Judd Gregg: The silver lining

Judd Gregg: The silver lining
By Judd Gregg - 05-23-16 06:00 AM EDT

There is a way to find a silver lining in the entire disturbance that now seems to surround us.

First is the economy: It is growing. When compared to other developed and developing nations, we are actually doing rather well.

But the economy needs to grow faster, and it can. This will happen if we make America the best place in the world to put capital to work. It is capital investment that, to a large degree, pumps up an economy.

We already are viewed as the best place in the world to protect capital. Numerous foreign investors and entities continue to move large sums of their currencies into dollars or dollar assets, and even buy United States assets in order to have a safe haven - an insurance policy, if you will - for their wealth. This is one of the reasons why housing prices in places such as New York, Miami and San Francisco are so high.

We need to take the next step, however. It is all well and good for America to be the best place for foreign investors to protect their assets. But we ought to also make it the best place to invest in order to get a return on assets.

This is not a difficult lift. Two primary things need to occur.

First, we need to change our corporate tax laws to make investment in America competitive with other developed countries.

In fact, we should change the laws so we are the best place to do business from a tax standpoint. This would cause foreign capital to rush into our economy and give us a dramatic economic boost. The infusion would create jobs, increase prosperity and add lots of new tax revenue.

We should in fact emulate the Irish tax rate, which at 12.5 percent is the lowest in Europe. The Irish have drawn massive investment into their nation by this means.

Such a tax policy would also have the ancillary effect of ending the impetus for American companies to move overseas through inversion and other means. It would cause the massive amount of cash held overseas by U.S. companies to be repatriated and invested here.

Second, we need to improve our labor supply.

To say that we need to have people who can do the jobs that are being created sounds like a statement of the obvious. But in fact our schools and colleges are not currently meeting this need.

This means we need to reorient our education system.

This also is reasonably easy to do. We simply need to take advantage of the great disruptive forces that are occurring in education due to the use of the Internet.

It is vital to end the monopoly that bricks and mortar have on education, and instead turn to a system where people who wish to improve their skills can do so by educating themselves over the Internet.

This approach is coming. Americans are turning to the Internet for everything, including education. We should adopt policies that accelerate this activity.

Why, for example, should elementary and secondary school students be held hostage by teachers unions that insist that they be taught to the lowest common denominator in order to protect their teaching jobs?

Why not let students learn in alternative settings, at home or in charter schools, where they can advance their knowledge in large part by interaction over the Internet in ways that involve academic excellence and the teaching of wanted and useful knowledge?

More importantly - and again, easily done - would be the aggressive expansion of Internet-based programs that are properly accredited and that would enable people already in the workforce to add to their skills.

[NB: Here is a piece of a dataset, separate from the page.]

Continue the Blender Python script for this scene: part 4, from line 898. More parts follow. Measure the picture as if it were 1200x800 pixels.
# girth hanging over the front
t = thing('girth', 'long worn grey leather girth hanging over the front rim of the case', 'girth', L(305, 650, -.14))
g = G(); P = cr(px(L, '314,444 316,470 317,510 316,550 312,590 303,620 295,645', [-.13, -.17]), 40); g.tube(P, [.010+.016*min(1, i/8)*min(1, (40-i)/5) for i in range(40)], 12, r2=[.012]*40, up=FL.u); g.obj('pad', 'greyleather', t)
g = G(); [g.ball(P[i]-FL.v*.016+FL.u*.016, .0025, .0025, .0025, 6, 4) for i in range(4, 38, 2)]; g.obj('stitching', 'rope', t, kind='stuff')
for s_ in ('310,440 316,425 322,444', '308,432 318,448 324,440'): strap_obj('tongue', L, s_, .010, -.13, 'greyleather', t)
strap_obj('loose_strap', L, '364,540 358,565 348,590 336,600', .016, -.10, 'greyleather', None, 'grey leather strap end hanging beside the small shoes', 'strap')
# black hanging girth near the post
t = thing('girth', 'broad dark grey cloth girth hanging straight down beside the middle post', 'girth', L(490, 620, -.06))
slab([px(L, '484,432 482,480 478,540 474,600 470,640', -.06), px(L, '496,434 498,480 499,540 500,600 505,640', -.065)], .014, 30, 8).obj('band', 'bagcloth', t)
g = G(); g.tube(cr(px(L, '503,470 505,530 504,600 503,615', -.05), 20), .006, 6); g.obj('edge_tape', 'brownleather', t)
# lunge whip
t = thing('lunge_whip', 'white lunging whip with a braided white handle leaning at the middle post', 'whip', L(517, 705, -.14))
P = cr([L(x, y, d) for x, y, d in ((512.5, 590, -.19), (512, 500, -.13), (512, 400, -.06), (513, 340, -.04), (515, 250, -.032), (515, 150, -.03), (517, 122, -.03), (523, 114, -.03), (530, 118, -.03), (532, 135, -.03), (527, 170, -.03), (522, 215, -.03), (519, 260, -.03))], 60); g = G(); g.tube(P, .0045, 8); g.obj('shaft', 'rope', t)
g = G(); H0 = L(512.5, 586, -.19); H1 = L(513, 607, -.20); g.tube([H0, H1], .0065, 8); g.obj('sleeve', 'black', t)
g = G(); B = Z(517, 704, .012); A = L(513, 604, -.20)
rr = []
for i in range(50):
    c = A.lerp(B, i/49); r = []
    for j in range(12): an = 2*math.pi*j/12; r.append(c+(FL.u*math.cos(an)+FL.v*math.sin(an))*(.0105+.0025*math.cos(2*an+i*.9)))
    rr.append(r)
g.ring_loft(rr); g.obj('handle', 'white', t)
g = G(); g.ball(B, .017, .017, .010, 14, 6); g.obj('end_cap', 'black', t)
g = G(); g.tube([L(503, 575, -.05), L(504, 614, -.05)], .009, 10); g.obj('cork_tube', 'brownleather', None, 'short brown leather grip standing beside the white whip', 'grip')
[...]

In this way, people who wish to improve their ability to participate in our technology-led world could do so. Rather than having to go to a place to learn, they could have learning come to them.

This is already happening, which is why accelerating this activity is so likely to succeed in giving us a labor force that is ready to energize an expanding economy.

If we combine these two clear and do-able initiatives on tax and education, America will see a massive infusion of capital.

This capital will cause expansive growth and that growth will generate jobs and prosperity, as well as even helping the government to reduce its debt.

The result will be a much more livable future for Americans - especially the next generation.

Judd Gregg (R) is a former governor and three-term senator from New Hampshire who served as chairman and ranking member of the Senate Budget Committee, and as ranking member of the Senate Appropriations Foreign Operations subcommittee.